[Rows from a 3D scene dataset]

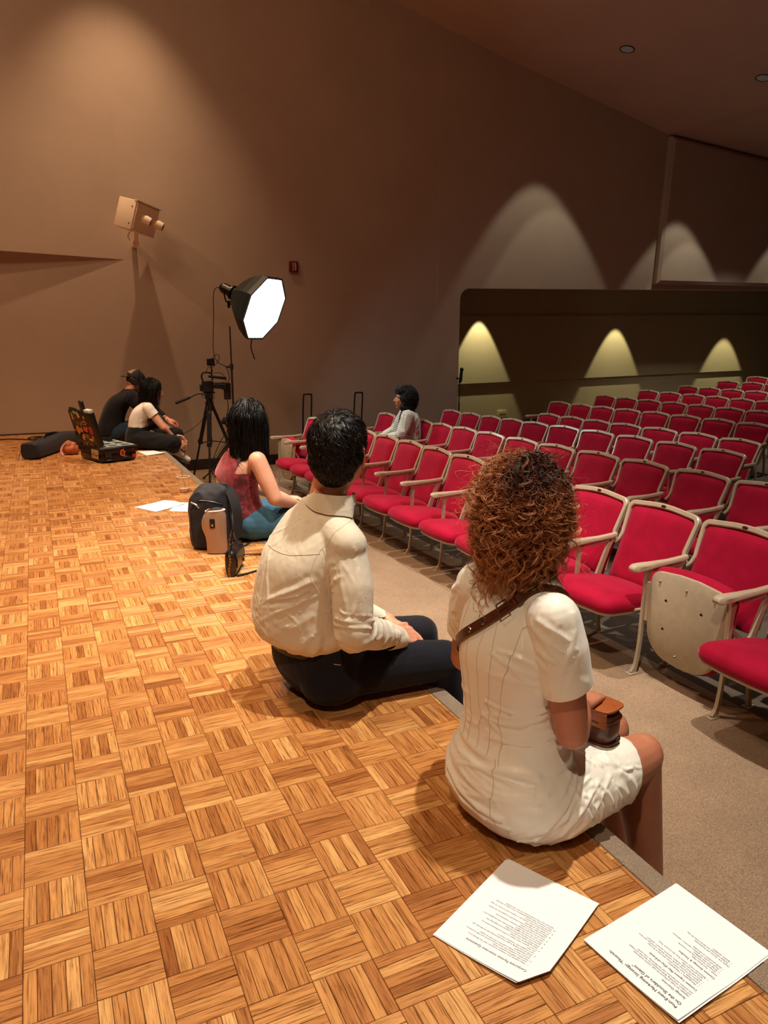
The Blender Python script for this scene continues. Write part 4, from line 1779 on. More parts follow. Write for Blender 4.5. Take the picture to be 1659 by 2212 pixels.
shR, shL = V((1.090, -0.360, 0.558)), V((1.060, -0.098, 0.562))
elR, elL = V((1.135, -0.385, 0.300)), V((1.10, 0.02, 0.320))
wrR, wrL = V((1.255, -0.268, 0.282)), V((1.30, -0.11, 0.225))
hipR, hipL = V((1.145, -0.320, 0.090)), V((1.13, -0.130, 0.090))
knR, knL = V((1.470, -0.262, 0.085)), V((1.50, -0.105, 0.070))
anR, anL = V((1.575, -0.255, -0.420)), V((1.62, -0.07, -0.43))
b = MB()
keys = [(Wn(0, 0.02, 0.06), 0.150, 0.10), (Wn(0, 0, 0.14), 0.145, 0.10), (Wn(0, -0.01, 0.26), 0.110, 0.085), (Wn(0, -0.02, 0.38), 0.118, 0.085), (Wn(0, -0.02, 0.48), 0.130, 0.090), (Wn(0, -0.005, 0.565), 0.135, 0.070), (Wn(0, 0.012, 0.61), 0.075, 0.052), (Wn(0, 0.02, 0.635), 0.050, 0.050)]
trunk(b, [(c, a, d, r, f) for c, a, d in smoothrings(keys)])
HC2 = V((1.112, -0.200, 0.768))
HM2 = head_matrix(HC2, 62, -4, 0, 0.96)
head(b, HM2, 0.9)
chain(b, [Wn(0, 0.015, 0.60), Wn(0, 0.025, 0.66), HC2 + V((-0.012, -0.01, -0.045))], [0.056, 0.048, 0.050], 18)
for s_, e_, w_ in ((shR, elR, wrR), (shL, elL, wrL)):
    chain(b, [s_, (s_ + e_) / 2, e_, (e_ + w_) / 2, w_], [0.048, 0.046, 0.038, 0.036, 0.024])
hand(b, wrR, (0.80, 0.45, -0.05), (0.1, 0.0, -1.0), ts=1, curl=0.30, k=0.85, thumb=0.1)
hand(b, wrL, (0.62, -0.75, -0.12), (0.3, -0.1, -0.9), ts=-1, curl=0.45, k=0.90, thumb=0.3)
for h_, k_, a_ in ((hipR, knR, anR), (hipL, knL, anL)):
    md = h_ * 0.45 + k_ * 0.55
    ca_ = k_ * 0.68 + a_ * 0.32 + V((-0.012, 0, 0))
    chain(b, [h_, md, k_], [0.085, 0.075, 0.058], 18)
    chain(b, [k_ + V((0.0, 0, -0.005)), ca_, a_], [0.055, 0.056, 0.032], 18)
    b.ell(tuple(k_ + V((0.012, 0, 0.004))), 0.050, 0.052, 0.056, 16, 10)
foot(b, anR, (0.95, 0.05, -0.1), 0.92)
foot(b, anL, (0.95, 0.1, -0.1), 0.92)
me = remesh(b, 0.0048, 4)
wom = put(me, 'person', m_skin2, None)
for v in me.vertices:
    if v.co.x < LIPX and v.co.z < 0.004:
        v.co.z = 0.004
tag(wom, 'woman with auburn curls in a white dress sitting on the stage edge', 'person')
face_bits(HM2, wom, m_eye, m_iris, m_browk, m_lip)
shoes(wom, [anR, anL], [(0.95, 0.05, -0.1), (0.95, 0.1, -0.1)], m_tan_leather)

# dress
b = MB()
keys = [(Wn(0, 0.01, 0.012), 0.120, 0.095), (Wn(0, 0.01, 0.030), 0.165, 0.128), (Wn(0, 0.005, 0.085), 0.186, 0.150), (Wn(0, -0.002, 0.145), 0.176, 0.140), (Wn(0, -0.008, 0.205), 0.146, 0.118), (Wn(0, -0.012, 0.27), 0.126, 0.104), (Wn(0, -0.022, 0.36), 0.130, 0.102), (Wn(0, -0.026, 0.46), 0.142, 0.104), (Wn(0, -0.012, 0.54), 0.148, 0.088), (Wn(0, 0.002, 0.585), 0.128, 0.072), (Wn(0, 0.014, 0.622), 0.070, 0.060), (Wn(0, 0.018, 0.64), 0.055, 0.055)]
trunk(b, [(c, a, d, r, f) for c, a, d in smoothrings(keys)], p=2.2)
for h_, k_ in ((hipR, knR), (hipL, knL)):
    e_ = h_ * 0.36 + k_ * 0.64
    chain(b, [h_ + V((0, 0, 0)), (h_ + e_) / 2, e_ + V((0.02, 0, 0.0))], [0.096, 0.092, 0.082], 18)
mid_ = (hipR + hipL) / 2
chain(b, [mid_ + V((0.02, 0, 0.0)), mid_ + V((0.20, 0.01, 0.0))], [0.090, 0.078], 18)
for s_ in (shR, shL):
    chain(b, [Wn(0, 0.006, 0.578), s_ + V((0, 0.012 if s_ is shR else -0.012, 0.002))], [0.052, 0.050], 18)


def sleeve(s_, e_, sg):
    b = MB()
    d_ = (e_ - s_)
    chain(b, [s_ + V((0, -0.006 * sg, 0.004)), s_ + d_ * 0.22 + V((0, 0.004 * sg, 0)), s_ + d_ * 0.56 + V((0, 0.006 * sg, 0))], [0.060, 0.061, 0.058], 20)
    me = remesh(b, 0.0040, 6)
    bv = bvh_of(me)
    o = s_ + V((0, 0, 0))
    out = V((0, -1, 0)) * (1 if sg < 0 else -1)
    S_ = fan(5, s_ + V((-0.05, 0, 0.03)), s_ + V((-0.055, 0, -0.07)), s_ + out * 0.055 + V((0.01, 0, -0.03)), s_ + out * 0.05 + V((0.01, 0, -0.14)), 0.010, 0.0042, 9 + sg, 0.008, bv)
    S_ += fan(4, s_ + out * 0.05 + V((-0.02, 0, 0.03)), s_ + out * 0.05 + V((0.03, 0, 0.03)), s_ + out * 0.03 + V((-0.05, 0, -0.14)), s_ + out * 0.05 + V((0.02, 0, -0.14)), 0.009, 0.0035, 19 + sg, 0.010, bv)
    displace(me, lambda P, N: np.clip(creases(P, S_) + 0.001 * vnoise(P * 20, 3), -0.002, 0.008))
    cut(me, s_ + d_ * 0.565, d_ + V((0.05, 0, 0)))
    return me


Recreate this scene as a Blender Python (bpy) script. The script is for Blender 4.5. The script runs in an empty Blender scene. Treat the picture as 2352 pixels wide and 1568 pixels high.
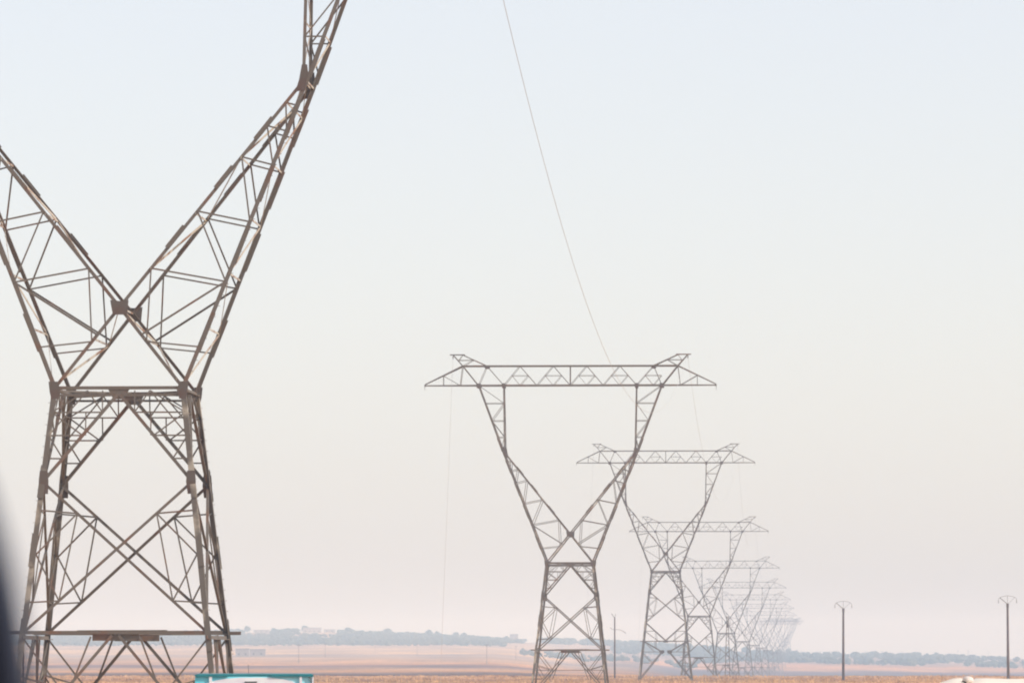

» **What the task requires**: Select every line of the material above holding the word "this" and copy it.

» **Solution to the exercise**:
The Blender Python script for this scene continues. Write part 4, from line 1779 on. More parts follow. Write for Blender 4.5. Take the picture to be 1659 by 2212 pixels.
Recreate this scene as a Blender Python (bpy) script. The script is for Blender 4.5. The script runs in an empty Blender scene. Treat the picture as 2352 pixels wide and 1568 pixels high.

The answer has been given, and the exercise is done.